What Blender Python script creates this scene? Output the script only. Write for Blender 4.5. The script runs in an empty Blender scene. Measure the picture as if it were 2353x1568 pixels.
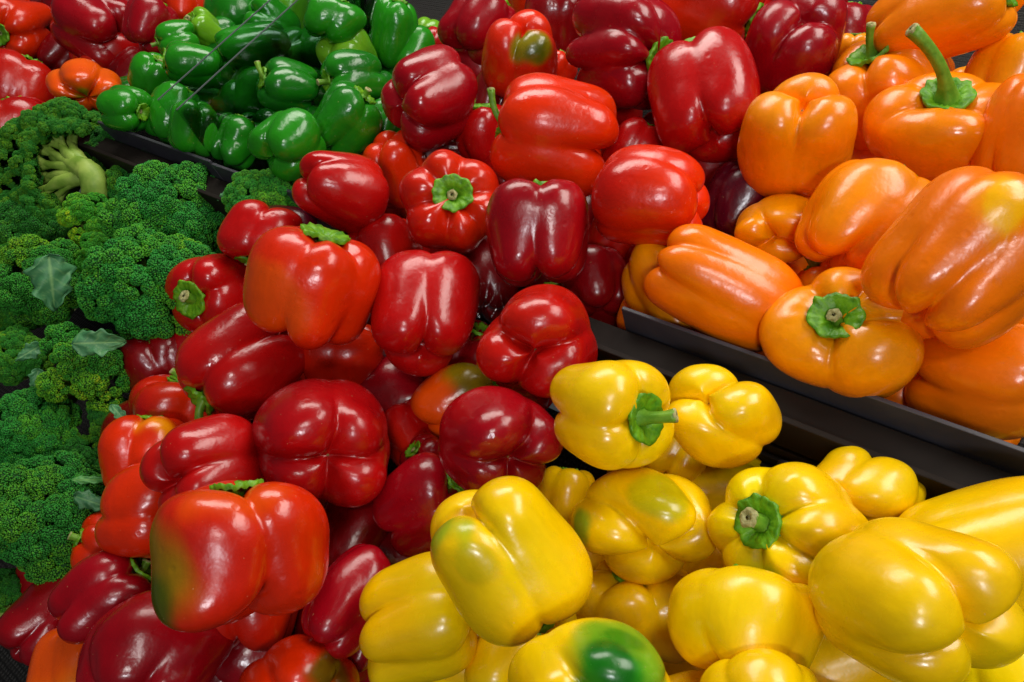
import bpy, math
import numpy as np
from mathutils import Matrix, Vector

# ------------------------------------------------------------------ camera
sc = bpy.context.scene
FW, FH, FP = 2353.0, 1568.0, 1700.0            # working picture units and focal length in them
# the top of the produce lies close to one plane (camera axes: x right, y down, z forward)
PN = np.array([0.05 * FP, 0.115 * FP, 276.0]); PK = FP * 0.092
Nc = -PN / np.linalg.norm(PN)
def unproject(x, y):
    d = np.array([(x - FW / 2) / FP, (y - FH / 2) / FP, 1.0])
    return d * (PK / PN.dot(d))
_a, _b = unproject(235, 285), unproject(2353, 1040)      # the straight front lip of the rear bins
Lc = (_b - _a) / np.linalg.norm(_b - _a)
Dc = np.cross(Nc, Lc); Dc = Dc * np.sign(Dc[2])
TILT = math.radians(25)                                  # slope of the display
UPc = math.cos(TILT) * Nc + math.sin(TILT) * Dc
BKc = math.cos(TILT) * Dc - math.sin(TILT) * Nc
R = np.array([Lc, BKc, UPc])                             # camera axes -> world (X along the lip, Y back, Z up)
ORG = unproject(1310, 670)
CAM = np.array([0, 0, 0.9]) - R @ ORG
def at(x, y, z):                                         # point at picture position and depth z
    return R @ (np.array([(x - FW / 2) / FP, (y - FH / 2) / FP, 1.0]) * z) + CAM
def plane_depth(x, y): return unproject(x, y)[2]
NW = R @ Nc                                              # display normal in the world
DW = R @ Dc                                              # up the slope
cam = bpy.data.cameras.new('camera'); co = bpy.data.objects.new('camera', cam)
sc.collection.objects.link(co); sc.camera = co
cam.sensor_width = 36.0; cam.lens = 36.0 * FP / FW; cam.clip_start = 0.01; cam.clip_end = 100
rx, ry, rz = R @ [1, 0, 0], R @ [0, -1, 0], R @ [0, 0, -1]
co.matrix_world = Matrix(((rx[0], ry[0], rz[0], CAM[0]), (rx[1], ry[1], rz[1], CAM[1]), (rx[2], ry[2], rz[2], CAM[2]), (0, 0, 0, 1)))

# ------------------------------------------------------------------ light
w = bpy.data.worlds.new('World'); sc.world = w; w.use_nodes = True
w.node_tree.nodes['Background'].inputs[0].default_value = (0.9, 0.95, 1.0, 1)
w.node_tree.nodes['Background'].inputs[1].default_value = 0.028
def lamp(name, loc, target, sx, sy, power, col=(1, 0.96, 0.9)):
    l = bpy.data.lights.new(name, 'AREA'); l.shape = 'RECTANGLE'; l.size = sx; l.size_y = sy; l.energy = power; l.color = col
    o = bpy.data.objects.new(name, l); sc.collection.objects.link(o)
    o.location = loc
    o.rotation_euler = (Vector(target) - Vector(loc)).to_track_quat('-Z', 'Y').to_euler()
    return o
lamp('canopy_light', (-0.62, 0.40, 2.08), (-0.2, 0.05, 0.9), 1.05, 0.50, 8.6, (1, 0.95, 0.87))
lamp('canopy_light', (0.66, 0.34, 2.12), (0.3, 0.0, 0.9), 1.05, 0.50, 8.6, (1, 0.95, 0.87))
FRONT = np.array([CAM[0], CAM[1], 0]) / np.linalg.norm(CAM[:2])
lamp('aisle_light', (FRONT * 2.1 + np.array([0.1, 0, 1.85])).tolist(), (0, 0, 0.9), 0.30, 0.26, 8, (0.93, 0.96, 1.0))
lamp('aisle_light', (0.9, -1.3, 2.5), (0, 0, 0.9), 0.34, 0.24, 5, (1, 0.97, 0.93))
sc.view_settings.view_transform = 'Standard'; sc.view_settings.look = 'None'
sc.view_settings.exposure = 0.66; sc.view_settings.gamma = 1.0
sc.cycles.use_denoising = True
sc.cycles.max_bounces = 8; sc.cycles.glossy_bounces = 4; sc.cycles.transparent_max_bounces = 12
sc.cycles.caustics_reflective = False; sc.cycles.caustics_refractive = False
sc.cycles.sample_clamp_indirect = 4

# ------------------------------------------------------------------ helpers
def lin(r, g, b):
    f = lambda c: ((c / 255 + 0.055) / 1.055) ** 2.4 if c > 10.3 else c / 255 / 12.92
    return np.array([f(r), f(g), f(b)])
def mesh_obj(name, V, F, mat, parent=None, loc=None, smooth=True, col=None):
    me = bpy.data.meshes.new(name)
    V = np.asarray(V, dtype=np.float32)
    me.from_pydata(V.tolist(), [], F if isinstance(F, list) else F.tolist())
    if smooth: me.polygons.foreach_set('use_smooth', np.ones(len(me.polygons), dtype=bool))
    if col is not None:
        a = me.color_attributes.new('tint', 'FLOAT_COLOR', 'POINT')
        c4 = np.ones((len(V), 4), dtype=np.float32); c4[:, :3] = col
        a.data.foreach_set('color', c4.ravel())
    me.materials.append(mat); me.update()
    return link(name, me, parent, loc)
def link(name, data, parent=None, loc=None):
    o = bpy.data.objects.new(name, data); sc.collection.objects.link(o)
    if parent is not None: o.parent = parent
    if loc is not None: o.location = loc
    return o
def tag(o, label=None, cat=None, group=None, kind=None):
    if label: o['label'] = label
    if cat: o['category'] = cat
    if group: o['group'] = group
    if kind: o['kind'] = kind
    return o
def grid_faces(nu, nt, wrap=True):
    i, j = np.meshgrid(np.arange(nu - 1), np.arange(nt if wrap else nt - 1), indexing='ij')
    k = (j + 1) % nt
    return np.stack([i * nt + j, (i + 1) * nt + j, (i + 1) * nt + k, i * nt + k], -1).reshape(-1, 4)
def sstep(x, a, b):
    t = np.clip((x - a) / (b - a), 0, 1); return t * t * (3 - 2 * t)
def wobble(P, rng, n, k0, k1, amp):
    s = np.zeros(P.shape[:-1])
    for _ in range(n):
        v = rng.normal(size=3); v *= rng.uniform(k0, k1) / np.linalg.norm(v)
        s += np.sin(P @ v + rng.uniform(0, 6.28))
    return s * amp / math.sqrt(n)
def tube(path, rad, ns=14, cap=True):
    path = np.asarray(path, float); n = len(path); V = []
    t = np.gradient(path, axis=0); t /= np.linalg.norm(t, axis=1)[:, None]
    u = np.cross(t[0], [0.3, 0.9, 0.2]); u /= np.linalg.norm(u)
    for i in range(n):
        u = u - t[i] * u.dot(t[i]); u /= np.linalg.norm(u); v = np.cross(t[i], u)
        for j in range(ns):
            a = 2 * math.pi * j / ns
            r = rad[i] if np.ndim(rad[i]) == 0 else rad[i][j]
            V.append(path[i] + r * (math.cos(a) * u + math.sin(a) * v))
    F = grid_faces(n, ns).tolist()
    if cap:
        F.append(list(range(ns))); F.append(list(range((n - 1) * ns, n * ns))[::-1])
    return np.array(V), F
def box(c, x, y, z, hx, hy, hz):
    c, x, y, z = map(np.asarray, (c, x, y, z))
    V = [c + sx * hx * x + sy * hy * y + sz * hz * z for sz in (-1, 1) for sy in (-1, 1) for sx in (-1, 1)]
    return V, [[0, 2, 3, 1], [4, 5, 7, 6], [0, 1, 5, 4], [2, 6, 7, 3], [0, 4, 6, 2], [1, 3, 7, 5]]
def joined(parts):
    V, F = [], []
    for v, f in parts:
        o = len(V); V += [list(p) for p in v]; F += [[i + o for i in q] for q in f]
    return V, F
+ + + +
Direction — With all pictures left out, please transcribe exactly the lines from the start of the material through the line with "from mathutils import Matrix, Vector".

Result of the task —
What Blender Python script creates this scene? Output the script only. Write for Blender 4.5. The script runs in an empty Blender scene. Measure the picture as if it were 2353x1568 pixels.
import bpy, math
import numpy as np
from mathutils import Matrix, Vector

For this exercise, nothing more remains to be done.